▶ [Aim] Collect all lines containing the word "scene" from the data.

▶ [Source material]
•••

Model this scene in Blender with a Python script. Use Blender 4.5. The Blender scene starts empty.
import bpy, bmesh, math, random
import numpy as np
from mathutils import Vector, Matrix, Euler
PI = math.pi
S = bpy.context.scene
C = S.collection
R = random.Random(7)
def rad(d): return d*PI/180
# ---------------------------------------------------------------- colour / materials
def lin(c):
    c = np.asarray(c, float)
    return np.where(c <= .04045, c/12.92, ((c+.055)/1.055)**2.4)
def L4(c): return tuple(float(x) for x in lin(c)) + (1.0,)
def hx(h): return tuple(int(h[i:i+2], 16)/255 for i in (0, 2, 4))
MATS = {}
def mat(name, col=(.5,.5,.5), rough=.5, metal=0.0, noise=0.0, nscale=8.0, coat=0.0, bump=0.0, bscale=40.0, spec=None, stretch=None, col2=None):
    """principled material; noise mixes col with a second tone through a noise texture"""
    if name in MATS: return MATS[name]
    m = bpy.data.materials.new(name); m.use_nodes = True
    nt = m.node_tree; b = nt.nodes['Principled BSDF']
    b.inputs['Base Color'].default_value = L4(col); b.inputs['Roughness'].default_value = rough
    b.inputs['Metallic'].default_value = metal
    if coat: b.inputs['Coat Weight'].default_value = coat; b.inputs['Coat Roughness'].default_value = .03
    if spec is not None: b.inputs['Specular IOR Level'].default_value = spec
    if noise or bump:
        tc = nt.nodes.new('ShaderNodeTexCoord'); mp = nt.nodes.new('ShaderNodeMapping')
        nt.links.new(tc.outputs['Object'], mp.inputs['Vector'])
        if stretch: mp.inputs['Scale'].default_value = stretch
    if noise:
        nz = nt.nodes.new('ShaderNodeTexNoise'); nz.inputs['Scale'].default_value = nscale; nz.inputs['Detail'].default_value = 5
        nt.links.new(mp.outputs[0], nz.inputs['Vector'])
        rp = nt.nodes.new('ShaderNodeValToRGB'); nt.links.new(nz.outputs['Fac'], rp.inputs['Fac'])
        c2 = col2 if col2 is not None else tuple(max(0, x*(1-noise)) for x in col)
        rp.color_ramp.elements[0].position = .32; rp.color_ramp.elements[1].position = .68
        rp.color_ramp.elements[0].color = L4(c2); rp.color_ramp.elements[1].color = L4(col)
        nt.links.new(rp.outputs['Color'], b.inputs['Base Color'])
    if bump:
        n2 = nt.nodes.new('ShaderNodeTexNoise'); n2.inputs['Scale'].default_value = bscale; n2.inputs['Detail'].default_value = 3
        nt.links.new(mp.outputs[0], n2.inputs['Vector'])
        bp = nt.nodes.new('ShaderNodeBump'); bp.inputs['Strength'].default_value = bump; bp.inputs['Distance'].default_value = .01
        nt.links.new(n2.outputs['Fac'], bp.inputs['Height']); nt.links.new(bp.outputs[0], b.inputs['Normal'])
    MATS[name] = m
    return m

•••

▶ [Response below]
Model this scene in Blender with a Python script. Use Blender 4.5. The Blender scene starts empty.
S = bpy.context.scene